Le vin est un des principaux produits de la dîme. « La dixme de vin a rapporté environ 13 pièces de vin [1735], pour chaque arpent de vigne doit 8 pintes de vin. Dans cinq pièces de vin il se trouve deux mille six cents pintes laquelle quantité de 2.600 pintes fait celle de 325 fois 8 pintes et à 8 pintes par arpent 325 fois huit pintes font 325 arpents ». On comprend l'étendue de la vigne sur le canton dîmier de Longpont . Le poinçon de vin est vendu 50 livres en 1726. La récolte de 1745 fut assez bonne puisque le régisseur écrit le 8 juin 1746 « Plus ils ont dans leur cave 87 pièces de vin dont 5 pièces de vin blanc qui a été tourné et 22 de la dernière récolte qui a été très mauvaise tant pour la quantité que pour la qualité ». Les années 1771 à 1780 enregistrent un recul considérable de la production vinicole et les prix sont au plus haut, 39 livres le poinçon.

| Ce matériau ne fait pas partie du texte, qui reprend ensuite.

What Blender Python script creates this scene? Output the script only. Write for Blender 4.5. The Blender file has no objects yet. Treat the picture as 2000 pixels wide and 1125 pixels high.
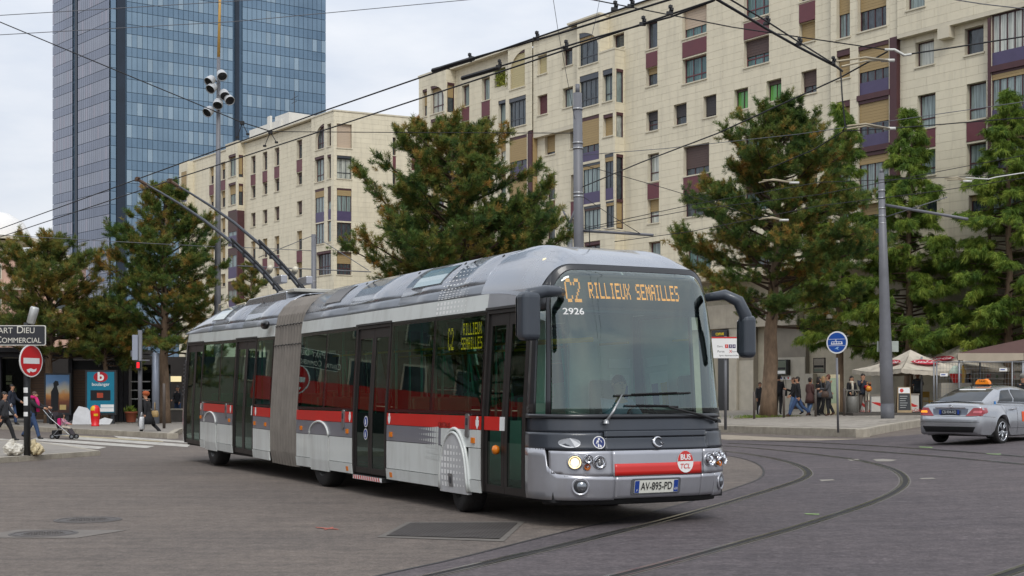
import bpy, bmesh, math, random
import numpy as np
from mathutils import Vector, Matrix
R = math.radians
random.seed(7)
S = bpy.context.scene
COL = S.collection
# ------------------------------------------------------------------ camera, sky, sun, exposure
F, YH, CX, EYE = 2600.0, 768.0, 1000.0, 1.55          # focal length / horizon row, in photo pixels
cam_d = bpy.data.cameras.new('camera'); cam = bpy.data.objects.new('camera', cam_d); COL.objects.link(cam)
cam_d.sensor_width = 36; cam_d.lens = 36 * F / 2000; cam_d.shift_y = (YH - 562.5) / 2000
cam_d.clip_start = .1; cam_d.clip_end = 3000
cam.location = (0, 0, EYE); cam.rotation_euler = (R(90), 0, 0)
S.camera = cam
SUN_EL, SUN_AZ = 46, 172                              # azimuth clockwise from the view direction
w = bpy.data.worlds.new('World'); S.world = w; w.use_nodes = True
nt = w.node_tree; nt.nodes.clear()
def wn(t, **k):
    n = nt.nodes.new(t)
    for a, b in k.items(): setattr(n, a, b)
    return n
out = wn('ShaderNodeOutputWorld'); bg = wn('ShaderNodeBackground'); bg.inputs[1].default_value = .1
sky = wn('ShaderNodeTexSky', sky_type='NISHITA', sun_disc=False, sun_elevation=R(SUN_EL), sun_rotation=R(SUN_AZ))
tc = wn('ShaderNodeTexCoord'); mp = wn('ShaderNodeMapping'); mp.inputs['Scale'].default_value = (1, 1, 3.2)
n1 = wn('ShaderNodeTexNoise'); n1.inputs['Scale'].default_value = 2.6; n1.inputs['Detail'].default_value = 7; n1.inputs['Roughness'].default_value = .55
cr = wn('ShaderNodeValToRGB')
cr.color_ramp.elements[0].position = .33; cr.color_ramp.elements[0].color = (.60, .67, .79, 1)
cr.color_ramp.elements[1].position = .64; cr.color_ramp.elements[1].color = (.95, .96, .985, 1)
sep = wn('ShaderNodeSeparateXYZ')
grad = wn('ShaderNodeMapRange'); grad.inputs['From Min'].default_value = 0; grad.inputs['From Max'].default_value = .9
grad.inputs['To Min'].default_value = 6.9; grad.inputs['To Max'].default_value = 11.5   # overcast: brighter towards the zenith
mul = wn('ShaderNodeVectorMath', operation='SCALE')
mix = wn('ShaderNodeMix', data_type='RGBA'); mix.inputs[0].default_value = .93
L = nt.links.new
L(tc.outputs['Generated'], mp.inputs[0]); L(mp.outputs[0], n1.inputs['Vector']); L(n1.outputs[0], cr.inputs[0])
L(tc.outputs['Generated'], sep.inputs[0]); L(sep.outputs[2], grad.inputs[0])
L(cr.outputs[0], mul.inputs[0]); L(grad.outputs[0], mul.inputs['Scale'])
L(sky.outputs[0], mix.inputs[6]); L(mul.outputs[0], mix.inputs[7]); L(mix.outputs[2], bg.inputs[0]); L(bg.outputs[0], out.inputs[0])
sun_d = bpy.data.lights.new('sun', 'SUN'); sun = bpy.data.objects.new('sun', sun_d); COL.objects.link(sun)
sun_d.energy = 1.15; sun_d.angle = R(22); sun_d.color = (1, .97, .92)
sd = Vector((math.sin(R(SUN_AZ)) * math.cos(R(SUN_EL)), math.cos(R(SUN_AZ)) * math.cos(R(SUN_EL)), math.sin(R(SUN_EL))))
sun.rotation_euler = sd.to_track_quat('Z', 'Y').to_euler(); sun.location = (20, -20, 40)
vs = S.view_settings
S.display_settings.display_device = 'sRGB'; vs.view_transform = 'Standard'; vs.look = 'None'; vs.exposure = .4; vs.gamma = 1; vs.use_curve_mapping = False
S.cycles.max_bounces = 8; S.cycles.transparent_max_bounces = 24; S.cycles.caustics_reflective = False; S.cycles.caustics_refractive = False

# ------------------------------------------------------------------ helpers
def lin(h):
    if isinstance(h, str):
        h = h.lstrip('#'); c = [int(h[i:i+2], 16) / 255 for i in (0, 2, 4)]
        return tuple(x / 12.92 if x <= .04045 else ((x + .055) / 1.055) ** 2.4 for x in c)
    return tuple(h)
MATS = {}
def mat(name, col, rough=.6, metal=0, var=.12, vscale=3., bump=0, bscale=60., emit=0, coat=0, spec=.5, stretch=None, island=0, col2=None, dirt=0):
    if name in MATS: return MATS[name]
    m = bpy.data.materials.new(name); m.use_nodes = True; t = m.node_tree; b = t.nodes['Principled BSDF']
    c = lin(col); N = t.nodes.new; K = t.links.new
    b.inputs['Base Color'].default_value = (*c, 1); b.inputs['Roughness'].default_value = rough; b.inputs['Metallic'].default_value = metal
    b.inputs['Specular IOR Level'].default_value = spec; b.inputs['Coat Weight'].default_value = coat; b.inputs['Coat Roughness'].default_value = .06
    co = N('ShaderNodeTexCoord'); vec = co.outputs['Object']
    if stretch:
        mm = N('ShaderNodeMapping'); mm.inputs['Scale'].default_value = stretch; K(vec, mm.inputs[0]); vec = mm.outputs[0]
    if var:
        nz = N('ShaderNodeTexNoise'); nz.inputs['Scale'].default_value = vscale; nz.inputs['Detail'].default_value = 6; nz.inputs['Roughness'].default_value = .62
        K(vec, nz.inputs['Vector'])
        rp = N('ShaderNodeValToRGB'); e = rp.color_ramp.elements
        c2 = lin(col2) if col2 else c
        e[0].position = .3; e[0].color = (*[x * (1 - var) for x in c], 1); e[1].position = .7; e[1].color = (*[min(1, x * (1 + var)) for x in c2], 1)
        K(nz.outputs[0], rp.inputs[0]); src = rp.outputs[0]
        if island:
            g = N('ShaderNodeNewGeometry'); mr = N('ShaderNodeMapRange'); mr.inputs['To Min'].default_value = 1 - island; mr.inputs['To Max'].default_value = 1 + island
            K(g.outputs['Random Per Island'], mr.inputs[0]); vm = N('ShaderNodeVectorMath'); vm.operation = 'SCALE'; K(src, vm.inputs[0]); K(mr.outputs[0], vm.inputs['Scale']); src = vm.outputs[0]
        if dirt:
            n3 = N('ShaderNodeTexNoise'); n3.inputs['Scale'].default_value = .9; n3.inputs['Detail'].default_value = 8; n3.inputs['Roughness'].default_value = .7
            m3 = N('ShaderNodeMapping'); m3.inputs['Scale'].default_value = (2.2, 2.2, .35); K(co.outputs['Object'], m3.inputs[0]); K(m3.outputs[0], n3.inputs['Vector'])
            r3 = N('ShaderNodeMapRange'); r3.inputs['From Min'].default_value = .48; r3.inputs['From Max'].default_value = .75; r3.inputs['To Max'].default_value = dirt; K(n3.outputs[0], r3.inputs[0])
            mx = N('ShaderNodeMix'); mx.data_type = 'RGBA'; K(r3.outputs[0], mx.inputs[0]); K(src, mx.inputs[6]); mx.inputs[7].default_value = (.16, .14, .115, 1); src = mx.outputs[2]
        K(src, b.inputs['Base Color'])
        r2 = N('ShaderNodeMapRange'); r2.inputs['To Min'].default_value = max(0.02, rough - .07); r2.inputs['To Max'].default_value = min(1, rough + .07); K(nz.outputs[0], r2.inputs[0]); K(r2.outputs[0], b.inputs['Roughness'])
    if bump:
        nb = N('ShaderNodeTexNoise'); nb.inputs['Scale'].default_value = bscale; nb.inputs['Detail'].default_value = 4; K(vec, nb.inputs['Vector'])
        bp = N('ShaderNodeBump'); bp.inputs['Strength'].default_value = bump; bp.inputs['Distance'].default_value = .02; K(nb.outputs[0], bp.inputs['Height']); K(bp.outputs[0], b.inputs['Normal'])
    if emit:
        b.inputs['Emission Color'].default_value = (*c, 1); b.inputs['Emission Strength'].default_value = emit
    MATS[name] = m; return m
def glass(name, tint, through=.8, rough=.01, wav=0, refl=1.0, ior=1.5, gtint=(.95, .97, 1)):
    """thin pane: mirror reflection by Fresnel over a tinted see-through"""
    if name in MATS: return MATS[name]
    m = bpy.data.materials.new(name); m.use_nodes = True; t = m.node_tree; t.nodes.clear(); N = t.nodes.new; K = t.links.new
    o = N('ShaderNodeOutputMaterial'); mx = N('ShaderNodeMixShader'); tr = N('ShaderNodeBsdfTransparent'); gl = N('ShaderNodeBsdfGlossy'); fr = N('ShaderNodeFresnel')
    tr.inputs[0].default_value = (*[x * through for x in lin(tint)], 1); gl.inputs['Roughness'].default_value = rough; gl.inputs[0].default_value = (*gtint, 1)
    fr.inputs['IOR'].default_value = ior
    ml = N('ShaderNodeMath'); ml.operation = 'MULTIPLY'; ml.inputs[1].default_value = refl; ml.use_clamp = True
    K(fr.outputs[0], ml.inputs[0]); K(ml.outputs[0], mx.inputs[0]); K(tr.outputs[0], mx.inputs[1]); K(gl.outputs[0], mx.inputs[2]); K(mx.outputs[0], o.inputs[0])
    if wav:
        co = N('ShaderNodeTexCoord'); nb = N('ShaderNodeTexNoise'); nb.inputs['Scale'].default_value = 1.3; nb.inputs['Detail'].default_value = 2; K(co.outputs['Object'], nb.inputs['Vector'])
        bp = N('ShaderNodeBump'); bp.inputs['Strength'].default_value = wav; bp.inputs['Distance'].default_value = .02; K(nb.outputs[0], bp.inputs['Height']); K(bp.outputs[0], gl.inputs['Normal']); K(bp.outputs[0], fr.inputs['Normal'])
    MATS[name] = m; return m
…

Les bonnes vendanges, surtout de 1781 et 1785 voient baisser le prix du vin à 24 livres le poinçon.

Il est donc évident que la vie rurale de Longpont concernait aussi pour une part importante la culture de la vigne. En général les personnes qui possédaient un vignoble le conservaient, c'était une propriété que l'on transmettait dans les familles, la vendant très rarement, acensée, elle était chargée de rentes seigneuriales. En 1700, un arpent de vigne valait 500 livres et était loué annuellement pour 20 livres soit le double du bail de la terre labourable.

Notes

(1) Depuis la réforme du XVème siècle, les biens du prieuré étaient partagés en plusieurs lots. Vers 1500, le pressoir était dévolu à l'aumônerie du prieuré. Par « messire de Longpont » il faut entendre messire le prieur commendataire de Longpont.

(2) Depuis 1629, le roi Louis XIII avait réuni le comté de Montlhéry et le duché de Chartres pour les donner en apanage à son frère Gaston d'Orléans.